**Exercise aim**
Only the lines from the start of the data to the line containing "(1, .55, .22), shadow_soft_size=.08)", both included, should be output, exactly and without pictures.

**Data**
========================================================================

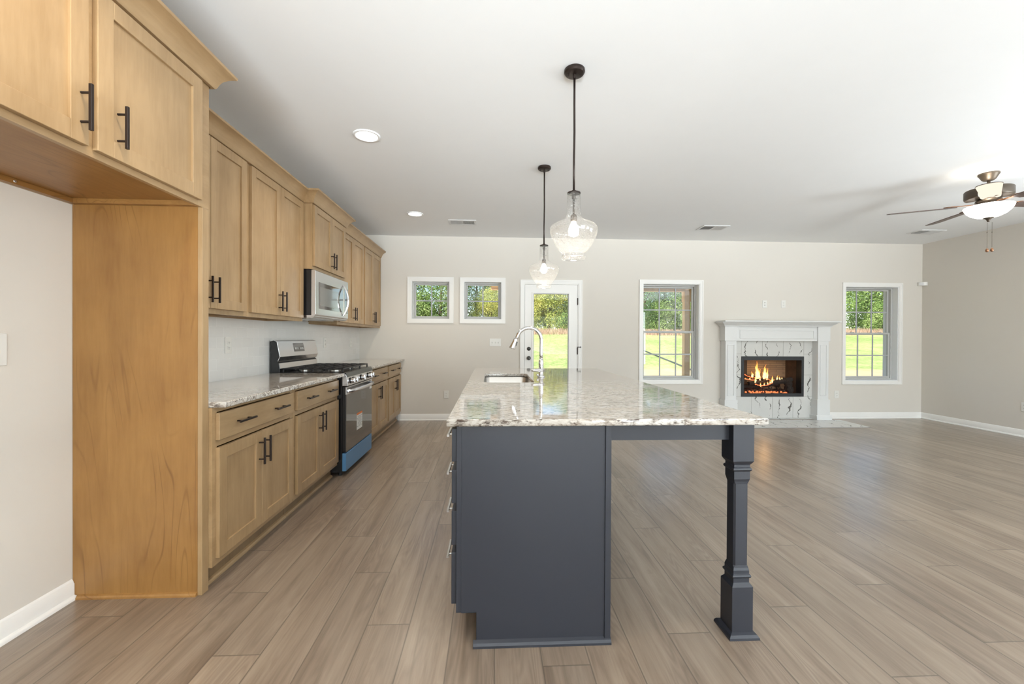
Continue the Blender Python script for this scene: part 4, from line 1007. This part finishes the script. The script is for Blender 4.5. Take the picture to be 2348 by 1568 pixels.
for f in ((4.235, 6.54, .60, .29, .032, -.01), (4.262, 6.55, .60, .16, .030, .03), (4.342, 6.53, .60, .24, .026, .03), (4.375, 6.55, .60, .18, .018, .01), (4.405, 6.55, .58, .20, .020, .01), (4.17, 6.56, .62, .10, .022, -.01), (4.195, 6.52, .53, .12, .018, 0),
          (4.43, 6.46, .535, .13, .018, .0), (4.235, 6.45, .485, .07, .014, 0), (4.30, 6.46, .495, .06, .012, 0), (4.35, 6.45, .515, .055, .012, 0), (4.39, 6.45, .53, .06, .013, 0), (4.52, 6.48, .58, .09, .014, .02), (4.555, 6.46, .59, .06, .012, -.02), (4.59, 6.46, .60, .035, .010, -.01),
          (4.08, 6.58, .585, .03, .012, -.02), (4.14, 6.58, .58, .04, .014, 0), (4.31, 6.58, .56, .10, .016, 0), (4.47, 6.50, .55, .05, .02, .03)):
    flame(*f)
    if f[3] > .1: flame(f[0] + f[4] * .8, f[1] + .02, f[2], f[3] * .62, f[4] * .5, .015); flame(f[0] - f[4] * .7, f[1] - .01, f[2], f[3] * .5, f[4] * .45, -.012)
m = MB()
random.seed(8)
for a, b in (((4.14, 6.44, .525), (4.24, 6.44, .50)), ((4.24, 6.44, .50), (4.34, 6.43, .52)), ((4.34, 6.43, .52), (4.42, 6.43, .55)), ((4.03, 6.54, .665), (4.16, 6.55, .615)), ((4.16, 6.55, .615), (4.30, 6.55, .60)), ((4.02, 6.53, .60), (4.18, 6.53, .585)), ((4.34, 6.55, .62), (4.47, 6.53, .57))):
    a, b = Vector(a), Vector(b)
    m.tube([a.lerp(b, i / 5) + Vector((0, 0, random.uniform(-.006, .006))) for i in range(6)], [random.uniform(.004, .009) for _ in range(6)], 6)
m.build('glowing_log_edges', M['ember'], fp)
lamp('fire_glow', 'POINT', (4.33, 6.50, .66), 1.6, (1, .55, .22), shadow_soft_size=.08)

# ================================================================ outdoors
def gz(x, y):
    """height of the ground behind the house"""
    s = max(0, min(1, (y - 17) / 30)); s = s * s * (3 - 2 * s)
    return -.28 + 1.95 * s + .12 * math.sin(x * .13 + 1) * min(1, max(0, (y - 14) / 20)) + .018 * (x - 5) * s * .6 + .03 * max(0, y - 47)
m = MB(); nx, ny = 90, 70
X0, X1, Y0, Y1 = -45, 95, 6.61, 95
G = [[m.b.verts.new((X0 + (X1 - X0) * i / nx, Y0 + (Y1 - Y0) * (j / ny) ** 1.5, 0)) for i in range(nx + 1)] for j in range(ny + 1)]
for r in G:
    for v_ in r: v_.co.z = gz(v_.co.x, v_.co.y)
for j in range(ny):
    for i in range(nx): m._f([G[j][i], G[j][i + 1], G[j + 1][i + 1], G[j + 1][i]])
o = m.build('lawn', M['lawn'], None, smooth=True); tag(o, 'sunlit grass slope rising behind the house', 'lawn', kind='structure')
for p in o.data.polygons: pass
# trees: four crown prototypes, each a thing with trunk and foliage
random.seed(11)
def tree(seed, h, w, mat, conifer=False):
    rnd = random.Random(seed)
    o = thing('tree', (0, 0, 0), 'tree', 'tree', 'trees beyond the lawn')
    m = MB(); m.tube([(0, 0, -.4), (.05, 0, h * .3), (-.05, .1, h * .6), (0, 0, h * .9)], [h * .022, h * .018, h * .012, h * .004], 8)
    for i in range(7):
        a = rnd.uniform(0, 6.28); z = h * rnd.uniform(.2, .6); m.tube([(0, 0, z), (math.cos(a) * w * .35, math.sin(a) * w * .35, z + h * .16)], [h * .008, h * .003], 6)
    m.build('trunk', M['bark'], o)
    blobs = []
    for i in range(46):
        t = rnd.random()
        z = h * (.06 + .9 * t); env = (1 - t) ** .75 * 1.0 + .1 if conifer else math.sin(PI * min(1, (.16 + .84 * t))) ** .6
        a = rnd.uniform(0, 6.28); rr_ = w * .5 * env * rnd.uniform(.45, .95)
        blobs.append((math.cos(a) * rr_, math.sin(a) * rr_, z, w * rnd.uniform(.13, .24)))
    vs, fs = [], []
    n = 15000
    for i in range(n):
        b = blobs[rnd.randrange(len(blobs))]
        d = Vector((rnd.gauss(0, 1), rnd.gauss(0, 1), rnd.gauss(0, 1))).normalized() * b[3] * rnd.uniform(.65, 1.08)
        c = Vector((b[0], b[1], b[2])) + d
        if c.z < .05: c.z = abs(c.z)
        nrm = (d.normalized() + Vector((rnd.uniform(-1, 1), rnd.uniform(-1, 1), rnd.uniform(-1, 1))) * .7).normalized()
        u = nrm.orthogonal().normalized(); u = (Matrix.Rotation(rnd.uniform(0, 6.28), 3, nrm) @ u); w2 = nrm.cross(u); s = rnd.uniform(.05, .125)
        k = len(vs); vs += [c - u * s, c + w2 * s * .6, c + u * s, c - w2 * s * .6]; fs.append((k, k + 1, k + 2, k + 3))
    me = bpy.data.meshes.new('foliage'); me.from_pydata([tuple(v) for v in vs], [], fs); me.materials.append(mat)
    f = bpy.data.objects.new('foliage', me); COL.objects.link(f); f.parent = o
    return o
protos = {'A': tree(1, 9, 7, M['leafA']), 'B': tree(2, 11, 6.2, M['leafB']), 'C': tree(3, 6.5, 5.2, M['leafC']), 'D': tree(4, 12, 6, M['leafB'], True), 'E': tree(5, 4.2, 4.6, M['leafA'])}
names = {'A': 'broad mid-green tree', 'B': 'tall dark green tree', 'C': 'yellow-green autumn tree', 'D': 'tall dark conifer', 'E': 'low bright green shrub'}
spots = [  # kind, x, y, scale, which window shows it and where
 ('B', -9.6, 48, 1.0, 'at the left of the small window nearest the cabinets'), ('A', -5.6, 47, 1.05, 'at the right of the small window nearest the cabinets'), ('E', -7.6, 45, .9, 'low in the small window nearest the cabinets'),
 ('A', -1.8, 50, 1.0, 'at the left of the small window beside the door'), ('B', 1.4, 54, .9, 'at the right of the small window beside the door'), ('C', -.1, 47, .75, 'low in the small window beside the door'),
 ('D', 5.0, 56, .78, 'at the left of the door glass'), ('C', 4.0, 49, .8, 'low at the left edge of the door glass'), ('C', 6.6, 48, .95, 'in the middle of the door glass'), ('A', 9.4, 51, .86, 'at the right of the door glass'), ('B', 7.6, 60, .72, 'behind the others in the door glass'), ('E', 8.9, 47, .8, 'low at the right of the door glass'),
 ('B', 17.2, 47, .95, 'at the left of the tall window left of the fireplace'), ('A', 20.4, 49, 1.05, 'in the middle of the tall window left of the fireplace'), ('B', 23.4, 50, 1.0, 'at the right of the tall window left of the fireplace'), ('C', 24.6, 45, .75, 'yellowing beside the porch post'), ('E', 18.4, 45.5, .75, 'low in the tall window left of the fireplace'), ('E', 21.6, 45, .7, 'low beside the middle muntin of that window'),
 ('A', 40.5, 47, 1.1, 'at the left of the window right of the fireplace'), ('A', 44.4, 46, 1.0, 'in the middle of the window right of the fireplace'), ('D', 47.5, 50, .9, 'dark at the right of the window right of the fireplace'), ('C', 49.0, 46, .9, 'yellowing at the far right of that window'), ('E', 45.6, 43.5, .8, 'low in the window right of the fireplace'), ('E', 42.0, 43.5, .7, 'low left in the window right of the fireplace'),
]
used = set()
for k, x, y, s, where in spots:
    o = protos[k]
    if k in used: o = dup(o, (0, 0, 0))
    used.add(k)
    o.location = (x, y, gz(x, y) - .05); o.scale = (s, s, s); o.rotation_euler = (0, 0, random.uniform(0, 6.28)); o['label'] = names[k] + ' ' + where
# tall dry grass strip along the tree line
vs, fs = [], []
for i in range(15000):
    x = random.uniform(-14, 56); y = random.uniform(40.5, 44.5); z = gz(x, y); h = random.uniform(.2, .6); a = random.uniform(0, 3.14); w = .028
    dx, dy = math.cos(a) * w, math.sin(a) * w; lx, ly = random.uniform(-.2, .2), random.uniform(-.2, .2); k = len(vs)
    vs += [(x - dx, y - dy, z - .05), (x + dx, y + dy, z - .05), (x + lx + dx * .4, y + ly, z + h), (x + lx - dx * .4, y + ly, z + h)]; fs.append((k, k + 1, k + 2, k + 3))
me = bpy.data.meshes.new('tall_dry_grass'); me.from_pydata(vs, [], fs); me.materials.append(M['drygrass']); o = bpy.data.objects.new('tall_dry_grass', me); COL.objects.link(o)
tag(o, 'strip of tall pinkish dry grass along the tree line', 'grass', kind='stuff')
# black drain pipe lying across the slope
def hit(rx, rz):
    y = 8.0
    while y < 60 and 1.233 + rz * y > gz(rx * y, y) + .03: y += .05
    return (rx * y, y, gz(rx * y, y) + .05)
pts = [hit(.365 + (.481 - .365) * t, -.029 + (-.075 + .029) * t) for t in [i / 12 for i in range(-3, 16)]]
o = MB().tube(pts, .038, 8).build('drain_pipe', M['hose'], None, smooth=True); tag(o, 'black drain pipe lying diagonally across the lawn', 'pipe')
# covered porch
po = thing('covered_porch', (2.1, 8, -.3), 'wooden covered porch outside the tall left window', 'porch')
box('porch_beam', M['porchwood'], po, -.02, 4.40, 8.98, 9.14, 2.26, 2.50)
for x in (.30, 4.195):
    p = box('post', M['porchwood'], po, x, x + .122, 9.0, 9.12, -.30, 2.26)
    m = MB(); m.box(x - .012, x + .134, 8.988, 9.132, 2.04, 2.26); m.build('post_collar', M['porchwood'], p)
box('porch_beam', M['porchwood'], po, 4.22, 4.36, YO, 8.98, 2.30, 2.50); box('porch_beam', M['porchwood'], po, 0.0, .14, YO, 8.98, 2.30, 2.50)
box('porch_ceiling', M['porchceil'], po, -.02, 4.38, YO, 9.14, 2.50, 2.52)
MB().prism([(YO, 2.53), (9.5, 2.53), (9.5, 2.60), (YO, 3.3)], 'x', -.3, 4.7).build('porch_roof', M['roof'], po)
box('porch_floor', M['plinth'], po, -.05, 4.40, YO, 9.2, -.32, -.12)
pl_ = thing('porch_light', (3.86, 8.42, 2.5), 'amber glass dome light on the porch ceiling', 'porch light')
m = MB(); m.lathe([(.15, 2.5), (.15, 2.485), (.14, 2.48)], (3.83, 8.2, 0), 24, caps=False); m.build('light_base', M['bronze'], pl_)
m = MB(); m.lathe([(.14, 2.482), (.135, 2.45), (.10, 2.41), (.05, 2.388), (.001, 2.38)], (3.83, 8.2, 0), 24); m.build('glass_dome', M['porchlamp'], pl_, smooth=True)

========================================================================

**The output**
Continue the Blender Python script for this scene: part 4, from line 1007. This part finishes the script. The script is for Blender 4.5. Take the picture to be 2348 by 1568 pixels.
for f in ((4.235, 6.54, .60, .29, .032, -.01), (4.262, 6.55, .60, .16, .030, .03), (4.342, 6.53, .60, .24, .026, .03), (4.375, 6.55, .60, .18, .018, .01), (4.405, 6.55, .58, .20, .020, .01), (4.17, 6.56, .62, .10, .022, -.01), (4.195, 6.52, .53, .12, .018, 0),
          (4.43, 6.46, .535, .13, .018, .0), (4.235, 6.45, .485, .07, .014, 0), (4.30, 6.46, .495, .06, .012, 0), (4.35, 6.45, .515, .055, .012, 0), (4.39, 6.45, .53, .06, .013, 0), (4.52, 6.48, .58, .09, .014, .02), (4.555, 6.46, .59, .06, .012, -.02), (4.59, 6.46, .60, .035, .010, -.01),
          (4.08, 6.58, .585, .03, .012, -.02), (4.14, 6.58, .58, .04, .014, 0), (4.31, 6.58, .56, .10, .016, 0), (4.47, 6.50, .55, .05, .02, .03)):
    flame(*f)
    if f[3] > .1: flame(f[0] + f[4] * .8, f[1] + .02, f[2], f[3] * .62, f[4] * .5, .015); flame(f[0] - f[4] * .7, f[1] - .01, f[2], f[3] * .5, f[4] * .45, -.012)
m = MB()
random.seed(8)
for a, b in (((4.14, 6.44, .525), (4.24, 6.44, .50)), ((4.24, 6.44, .50), (4.34, 6.43, .52)), ((4.34, 6.43, .52), (4.42, 6.43, .55)), ((4.03, 6.54, .665), (4.16, 6.55, .615)), ((4.16, 6.55, .615), (4.30, 6.55, .60)), ((4.02, 6.53, .60), (4.18, 6.53, .585)), ((4.34, 6.55, .62), (4.47, 6.53, .57))):
    a, b = Vector(a), Vector(b)
    m.tube([a.lerp(b, i / 5) + Vector((0, 0, random.uniform(-.006, .006))) for i in range(6)], [random.uniform(.004, .009) for _ in range(6)], 6)
m.build('glowing_log_edges', M['ember'], fp)
lamp('fire_glow', 'POINT', (4.33, 6.50, .66), 1.6, (1, .55, .22), shadow_soft_size=.08)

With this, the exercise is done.